_STATED GOAL:_ Verbatim output of all the material below is required.

** start DATASET CONTENT **

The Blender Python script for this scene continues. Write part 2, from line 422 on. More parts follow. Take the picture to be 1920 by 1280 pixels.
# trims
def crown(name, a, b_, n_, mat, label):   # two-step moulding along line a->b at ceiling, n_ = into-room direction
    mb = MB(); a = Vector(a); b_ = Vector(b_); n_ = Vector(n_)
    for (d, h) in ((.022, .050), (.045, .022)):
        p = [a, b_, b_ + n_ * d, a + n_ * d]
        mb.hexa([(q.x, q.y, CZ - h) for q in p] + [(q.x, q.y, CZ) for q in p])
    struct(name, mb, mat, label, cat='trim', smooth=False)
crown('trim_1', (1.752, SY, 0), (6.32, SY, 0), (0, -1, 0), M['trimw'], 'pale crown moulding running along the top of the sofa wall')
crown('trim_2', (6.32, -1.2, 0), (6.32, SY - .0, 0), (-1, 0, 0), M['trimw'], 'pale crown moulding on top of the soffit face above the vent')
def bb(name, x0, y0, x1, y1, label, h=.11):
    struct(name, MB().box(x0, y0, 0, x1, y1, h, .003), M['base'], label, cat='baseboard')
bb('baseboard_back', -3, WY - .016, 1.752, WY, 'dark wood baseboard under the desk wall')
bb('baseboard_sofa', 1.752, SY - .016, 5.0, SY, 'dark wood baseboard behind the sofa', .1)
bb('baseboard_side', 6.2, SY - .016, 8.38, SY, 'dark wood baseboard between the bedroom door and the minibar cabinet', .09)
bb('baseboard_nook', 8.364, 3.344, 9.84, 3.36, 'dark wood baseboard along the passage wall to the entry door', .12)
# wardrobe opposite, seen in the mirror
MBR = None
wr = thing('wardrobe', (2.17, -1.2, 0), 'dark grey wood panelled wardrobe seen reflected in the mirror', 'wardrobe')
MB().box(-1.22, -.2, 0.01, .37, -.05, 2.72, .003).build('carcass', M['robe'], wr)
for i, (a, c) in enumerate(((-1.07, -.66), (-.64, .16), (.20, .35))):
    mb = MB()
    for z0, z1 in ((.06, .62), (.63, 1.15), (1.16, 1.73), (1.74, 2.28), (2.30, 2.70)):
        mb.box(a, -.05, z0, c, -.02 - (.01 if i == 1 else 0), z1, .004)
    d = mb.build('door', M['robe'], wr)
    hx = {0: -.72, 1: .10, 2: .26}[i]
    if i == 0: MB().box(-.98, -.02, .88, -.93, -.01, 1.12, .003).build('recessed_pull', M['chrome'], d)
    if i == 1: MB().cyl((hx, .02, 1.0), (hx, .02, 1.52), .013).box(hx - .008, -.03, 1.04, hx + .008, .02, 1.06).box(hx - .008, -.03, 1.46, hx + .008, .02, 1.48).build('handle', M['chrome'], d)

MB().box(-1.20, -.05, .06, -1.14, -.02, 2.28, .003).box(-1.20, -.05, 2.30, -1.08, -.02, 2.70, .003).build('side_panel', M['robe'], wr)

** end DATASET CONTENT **

_PROBLEM SOLUTION:_
The Blender Python script for this scene continues. Write part 2, from line 422 on. More parts follow. Take the picture to be 1920 by 1280 pixels.
# trims
def crown(name, a, b_, n_, mat, label):   # two-step moulding along line a->b at ceiling, n_ = into-room direction
    mb = MB(); a = Vector(a); b_ = Vector(b_); n_ = Vector(n_)
    for (d, h) in ((.022, .050), (.045, .022)):
        p = [a, b_, b_ + n_ * d, a + n_ * d]
        mb.hexa([(q.x, q.y, CZ - h) for q in p] + [(q.x, q.y, CZ) for q in p])
    struct(name, mb, mat, label, cat='trim', smooth=False)
crown('trim_1', (1.752, SY, 0), (6.32, SY, 0), (0, -1, 0), M['trimw'], 'pale crown moulding running along the top of the sofa wall')
crown('trim_2', (6.32, -1.2, 0), (6.32, SY - .0, 0), (-1, 0, 0), M['trimw'], 'pale crown moulding on top of the soffit face above the vent')
def bb(name, x0, y0, x1, y1, label, h=.11):
    struct(name, MB().box(x0, y0, 0, x1, y1, h, .003), M['base'], label, cat='baseboard')
bb('baseboard_back', -3, WY - .016, 1.752, WY, 'dark wood baseboard under the desk wall')
bb('baseboard_sofa', 1.752, SY - .016, 5.0, SY, 'dark wood baseboard behind the sofa', .1)
bb('baseboard_side', 6.2, SY - .016, 8.38, SY, 'dark wood baseboard between the bedroom door and the minibar cabinet', .09)
bb('baseboard_nook', 8.364, 3.344, 9.84, 3.36, 'dark wood baseboard along the passage wall to the entry door', .12)
# wardrobe opposite, seen in the mirror
MBR = None
wr = thing('wardrobe', (2.17, -1.2, 0), 'dark grey wood panelled wardrobe seen reflected in the mirror', 'wardrobe')
MB().box(-1.22, -.2, 0.01, .37, -.05, 2.72, .003).build('carcass', M['robe'], wr)
for i, (a, c) in enumerate(((-1.07, -.66), (-.64, .16), (.20, .35))):
    mb = MB()
    for z0, z1 in ((.06, .62), (.63, 1.15), (1.16, 1.73), (1.74, 2.28), (2.30, 2.70)):
        mb.box(a, -.05, z0, c, -.02 - (.01 if i == 1 else 0), z1, .004)
    d = mb.build('door', M['robe'], wr)
    hx = {0: -.72, 1: .10, 2: .26}[i]
    if i == 0: MB().box(-.98, -.02, .88, -.93, -.01, 1.12, .003).build('recessed_pull', M['chrome'], d)
    if i == 1: MB().cyl((hx, .02, 1.0), (hx, .02, 1.52), .013).box(hx - .008, -.03, 1.04, hx + .008, .02, 1.06).box(hx - .008, -.03, 1.46, hx + .008, .02, 1.48).build('handle', M['chrome'], d)

MB().box(-1.20, -.05, .06, -1.14, -.02, 2.28, .003).box(-1.20, -.05, 2.30, -1.08, -.02, 2.70, .003).build('side_panel', M['robe'], wr)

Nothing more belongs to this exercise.